If you don’t buy the new Dixie Chicks albums, that’s free market economics.

If you don’t go to the new Johnny Depp movie, that’s free market economics.

If you stalk, harass, and threaten the manager of the radio station that plays Dixie Chicks, if you threaten to firebomb the concert hall that hosts a Dixie Chicks concert, if you say you’re going to buy a gun to shoot Johnny Depp, if you threaten to kill Johnny Depp’s ex because she says in public he always treated her well, that’s not free market economics. That’s something else, on a whole different level.

What do I think of this?

I think this is part of human nature. I think it has always been part of human nature and always will be a part of human nature as long as we are recognizably human.

I think I’ve participated in it. I look back on the ways I’ve participated in it and I’m ashamed of myself.

I am far less likely now than I was even two years ago to engage in bandwagoning and virtue signaling at someone else’s expense, especially when it seems easy and costs me nothing, and I don’t have all the facts. That doesn’t excuse the fact that I’ve done it.
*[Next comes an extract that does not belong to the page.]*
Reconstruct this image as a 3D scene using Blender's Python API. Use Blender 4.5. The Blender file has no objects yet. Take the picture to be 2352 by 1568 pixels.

I think there are a lot of parts of human nature that served us well when we lived in tribes of 50 people and were just figuring out how to use sharpened sticks that don’t serve us well now, and part of trying to be a decent human being is guarding against those things. It’s hard, because they feel natural. They feel virtuous.

I feel like anyone who thinks this is a “liberal thing” or a “conservative thing” is disingenuous. This is a human thing.

And finally, I think I will likely get pushback from both liberals and conservatives for saying this.